Читаем К. С. Петров-Водкин. Жизнь и творчество полностью

Второе — парадоксальное, на первый взгляд, обстоятельство — то, что Петров-Водкин выступил здесь лишь как консультант, с литературным описанием костюмов, а не как автор самоценных живописных эскизов, и что его творческая активность была ограничена анализом персонажей, а не была обращена на зрелище спектакля в целом. Поэтому он не ушел в живопись, из которой ему бывало так трудно вернуться к реальности сцены. Его дар реалиста-аналитика, психолога, знатока народных типов и характеров нашел полное понимание и адекватную реализацию в спектакле. Тот же дар психолога-портретиста видим мы и в эскизах грима к неосуществленному спектаклю «Братья Карамазовы».

Театральная работа Петрова-Водкина 20-х годов развивалась в согласии с тенденциями его живописи, в конце десятилетия соприкасалась с его литературным творчеством. Это были разные грани одного творческого процесса.
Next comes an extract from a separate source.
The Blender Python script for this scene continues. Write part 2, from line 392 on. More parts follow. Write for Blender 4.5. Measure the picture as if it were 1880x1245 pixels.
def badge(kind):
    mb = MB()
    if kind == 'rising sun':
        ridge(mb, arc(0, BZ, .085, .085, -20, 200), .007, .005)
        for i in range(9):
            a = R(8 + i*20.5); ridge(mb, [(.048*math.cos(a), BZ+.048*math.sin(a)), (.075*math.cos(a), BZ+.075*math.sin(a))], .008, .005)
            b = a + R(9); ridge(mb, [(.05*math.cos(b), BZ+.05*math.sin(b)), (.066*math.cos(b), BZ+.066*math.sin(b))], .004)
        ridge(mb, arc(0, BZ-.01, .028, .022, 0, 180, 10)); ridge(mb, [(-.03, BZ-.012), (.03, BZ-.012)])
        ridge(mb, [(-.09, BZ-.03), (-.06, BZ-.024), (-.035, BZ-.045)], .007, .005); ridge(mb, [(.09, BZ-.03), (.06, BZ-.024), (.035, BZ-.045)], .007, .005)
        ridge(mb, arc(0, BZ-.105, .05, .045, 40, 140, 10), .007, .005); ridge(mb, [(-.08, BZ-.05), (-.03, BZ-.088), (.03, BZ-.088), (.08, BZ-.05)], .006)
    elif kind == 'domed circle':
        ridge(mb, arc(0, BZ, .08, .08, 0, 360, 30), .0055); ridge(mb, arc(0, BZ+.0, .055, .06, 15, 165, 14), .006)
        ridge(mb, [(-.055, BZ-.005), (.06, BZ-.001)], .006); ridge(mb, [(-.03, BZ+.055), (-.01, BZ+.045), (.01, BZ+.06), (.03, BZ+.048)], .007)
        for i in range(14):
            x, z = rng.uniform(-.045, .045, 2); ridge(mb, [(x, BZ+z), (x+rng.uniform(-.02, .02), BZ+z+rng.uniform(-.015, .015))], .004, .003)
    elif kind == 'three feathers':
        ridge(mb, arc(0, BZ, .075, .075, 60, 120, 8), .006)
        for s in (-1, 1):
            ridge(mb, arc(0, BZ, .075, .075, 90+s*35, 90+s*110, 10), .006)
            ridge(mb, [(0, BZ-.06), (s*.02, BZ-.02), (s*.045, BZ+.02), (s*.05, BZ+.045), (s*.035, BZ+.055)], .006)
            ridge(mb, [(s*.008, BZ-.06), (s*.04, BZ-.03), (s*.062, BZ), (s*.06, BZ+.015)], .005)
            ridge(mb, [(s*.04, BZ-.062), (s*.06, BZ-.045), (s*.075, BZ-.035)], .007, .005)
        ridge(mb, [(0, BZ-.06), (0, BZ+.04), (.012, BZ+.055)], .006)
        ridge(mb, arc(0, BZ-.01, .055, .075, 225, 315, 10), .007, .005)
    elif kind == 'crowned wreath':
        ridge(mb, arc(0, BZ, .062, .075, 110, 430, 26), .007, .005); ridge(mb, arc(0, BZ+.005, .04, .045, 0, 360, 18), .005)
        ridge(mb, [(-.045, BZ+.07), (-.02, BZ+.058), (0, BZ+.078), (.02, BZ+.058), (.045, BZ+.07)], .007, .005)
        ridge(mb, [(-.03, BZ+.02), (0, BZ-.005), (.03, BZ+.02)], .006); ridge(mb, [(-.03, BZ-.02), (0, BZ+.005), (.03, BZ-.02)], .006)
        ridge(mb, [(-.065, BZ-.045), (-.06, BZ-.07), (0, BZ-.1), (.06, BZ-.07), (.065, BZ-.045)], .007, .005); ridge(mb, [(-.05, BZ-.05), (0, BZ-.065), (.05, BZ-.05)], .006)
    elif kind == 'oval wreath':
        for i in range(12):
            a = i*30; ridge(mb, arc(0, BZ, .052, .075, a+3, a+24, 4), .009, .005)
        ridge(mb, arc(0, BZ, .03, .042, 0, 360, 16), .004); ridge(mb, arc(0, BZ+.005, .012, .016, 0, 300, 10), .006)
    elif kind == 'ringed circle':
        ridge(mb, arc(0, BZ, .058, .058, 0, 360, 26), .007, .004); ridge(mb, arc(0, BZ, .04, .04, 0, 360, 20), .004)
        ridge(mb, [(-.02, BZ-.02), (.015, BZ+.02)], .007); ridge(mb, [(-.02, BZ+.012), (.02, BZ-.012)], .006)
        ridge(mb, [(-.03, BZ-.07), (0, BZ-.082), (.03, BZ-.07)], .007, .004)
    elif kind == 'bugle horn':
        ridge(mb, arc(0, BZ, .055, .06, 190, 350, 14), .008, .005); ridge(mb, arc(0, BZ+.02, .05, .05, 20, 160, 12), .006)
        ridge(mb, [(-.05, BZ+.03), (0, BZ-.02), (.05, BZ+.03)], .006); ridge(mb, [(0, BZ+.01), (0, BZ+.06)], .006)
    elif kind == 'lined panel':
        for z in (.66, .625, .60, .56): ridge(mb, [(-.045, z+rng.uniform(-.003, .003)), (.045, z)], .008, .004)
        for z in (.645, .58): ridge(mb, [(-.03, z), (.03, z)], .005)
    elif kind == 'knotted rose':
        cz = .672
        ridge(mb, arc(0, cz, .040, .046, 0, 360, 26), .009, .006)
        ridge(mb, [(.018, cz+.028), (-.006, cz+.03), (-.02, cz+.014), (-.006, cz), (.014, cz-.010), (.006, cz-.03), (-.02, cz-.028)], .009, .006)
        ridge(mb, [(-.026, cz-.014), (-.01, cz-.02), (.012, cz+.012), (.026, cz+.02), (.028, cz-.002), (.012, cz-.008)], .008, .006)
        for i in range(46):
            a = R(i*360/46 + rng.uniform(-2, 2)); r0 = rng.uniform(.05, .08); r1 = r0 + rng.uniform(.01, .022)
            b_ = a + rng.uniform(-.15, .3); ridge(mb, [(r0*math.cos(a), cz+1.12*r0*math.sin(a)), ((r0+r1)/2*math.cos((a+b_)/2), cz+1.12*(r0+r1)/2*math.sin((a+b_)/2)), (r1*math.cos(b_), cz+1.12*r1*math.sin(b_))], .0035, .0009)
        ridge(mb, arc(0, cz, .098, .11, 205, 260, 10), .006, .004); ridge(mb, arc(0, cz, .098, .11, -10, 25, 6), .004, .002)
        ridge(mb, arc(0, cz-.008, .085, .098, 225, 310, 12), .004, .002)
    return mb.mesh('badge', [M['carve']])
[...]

Анализируя станковое творчество Петрова-Водкина, В. Турова обнаруживает его глубинную театральность, она напоминает, что сам художник «полагал основой живописи декоративность в сочетании с психологизмом, то есть иными словами, зрелищность в сочетании с выразительностью самого персонажа»[225], и подчеркивает: «Едва ли кто обращал внимание на выразительность жеста у Петрова-Водкина. Не ритм, или музыкальность линий, а отточенный жест — единственно найденный — создают поразительную достоверность его картин»[226].

Творчество Петрова-Водкина в целом, несмотря на его явную самобытность, не могло не подчиняться логике художественного процесса тех лет. Глядя на картины Петрова-Водкина глазами театроведа, Турова убедительно прослеживает параллельность их образного решения эволюции советского театра: «В исторической живописи Петрова-Водкина можно проследить определенную эволюцию. От лирической трагедии начала 20-х годов [Турова называет в этой связи „После боя“. — Н. А.] к героической народной драме конца 20-х годов („Смерть комиссара“) и далее в 30-е годы, через героизацию народного быта („Тревога“) к апологии — вернее сказать, канонизации — простого человека, решенной в формах условной и дидактической бытовой драмы („Новоселье“). Эта эволюция почти точно совпадает с эволюцией советского театра и по времени и по духу. Театральное начало в творчестве Петрова-Водкина есть сжатый до предела дух времени, пронизывающий все его творчество»[227].


Портреты 20–30-x годов


Сложившаяся в творчестве Петрова-Водкина в десятые годы концепция (и, соответственно, форма портрета) переживала в двадцатые годы существенную эволюцию. Подчеркнуто монументальная, программно обобщенная — и декоративно и содержательно — форма «большой головы» переходила в другой тип портрета, значительно более многогранного и сложного с точки зрения психологии. Важно подчеркнуть, что эта первоначальная форма в лучших портретах все же сохранялась в своей основе — в концепции человека как носителя высокого духовного совершенства. Но она обогатилась опытом иного портретирования — опытом внимательного прослеживания и фиксации оттенков чувств, примет их противоборства, обретенного художником в многочисленных графических портретных и квазипортретных образах, начиная с кистевых рисунков тушью 1918 года («Композиция», «Головы мальчиков» и др.).

Первым «большим» портретом, запечатлевшим сложность личности, заинтересовавшую теперь художника (прежде главным для него была ясная цельность человека), несомненно, был «Автопортрет» (1918). Человек в портретной концепции Петрова-Водкина двадцатых годов, сохраняя в большой степени свою суть самодовлеющей личности, утрачивает абсолютность этого свойства, приоткрывается в своих связях и зависимостях от мира, от других людей, общества, событий.

Одним из проявлений этого процесса в творчестве Петрова-Водкина двадцатых годов было то, что поиск идеала, не исчезая вовсе, уступал место поискам типа. Поэтому так много в наследии мастера тех лет «безымянных» портретов: «Женское лицо» (1921), «Девушка в красном платке (Работница)» (1925), портреты мальчиков-узбеков, «Девочка на пляже в Дьеппе» (1925), «Девушка у окна» (1928) и другие — вплоть до «Девушки в сарафане» (1928). Незаметно и естественно переходят такие портретные образы в «типаж» живописных картин и графических композиций.